Another title for this question could be 'How to checkout multiple versions of a Git-LFS managed file?'
I would like to inspect several versions of a file stored in Git-LFS. I would therefore like to several versions of this file side-by-side in my working directory. Something like this is what I have in mind:
git show v1:./myfile.ipynb > myfile-v1.ipynb
git show v2:./myfile.ipynb > myfile-v2.ipynb
This does not work as desired: the file is managed by Git-LFS, so to git show
its contents at each version looks like
version https://git-lfs.github.com/spec/v1
oid sha256:62aafe00ec8b61a37dd729e7d3a723382...
size 20439
I am interested in the file's 'true', Git-LFS-managed contents, rather than the pointer file that LFS stores in Git's own tree.

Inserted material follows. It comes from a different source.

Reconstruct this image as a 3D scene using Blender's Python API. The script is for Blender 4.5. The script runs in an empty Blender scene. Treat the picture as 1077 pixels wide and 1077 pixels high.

How can I create untracked, custom-named files that each contain a specific version of a file tracked by Git-LFS? This does not need to be a single command, I am resigned to Git needing multi-step scripts for single-concept actions.
Piping an lfs pointer into git lfs smudge
will yield you what you want. For example:
git cat-file blob <blob-sha> | git lfs smudge
Or if you have a commit-ish (a commit hash, branch name, just HEAD
, etc.) and a file name:
git cat-file blob <commit-ish>:path/to/my-large-file.name | git lfs smudge
You could redirect the output into a file.
Update: @Markonius' answer is the proper way to do it.
Here is a script that does this based on experimenting with an LFS repository. I didn't look at the LFS protocol in details, so there might be quirks unaccounted for, but it worked for my simple case.
git-lfs-cat-file
The relevant details are:
LFS files are stored in the index with the following structure:
version https://git-lfs.github.com/spec/v1
oid sha256:abcdeffffffffffffff
size nnnnnnnn
Actual LFS object will then be under .git/lfs/objects/ab/cd/abcdeffffffffffffff
.
When last I was working with LFS, there were conversations on the project page about better integration - such as by writing diff and/or merge tools that could be plugged in via .gitattributes
. These didn't seem to be considered high priority, since the main intended use case of LFS is to protect large binary files (but certainly I've come across multiple cases where either I had a large text file, or the only reasonable way to set up LFS tracking rules cast a wide enough net to catch some smaller text files). I'm not sure if there's been any progress on those tools, as I haven't looked at the project page in a while.
Absent those things, there's not a particularly "slick" way to do what you're asking. You can set up two work trees and check out different versions. You can check out one version, rename it, and then check out the other.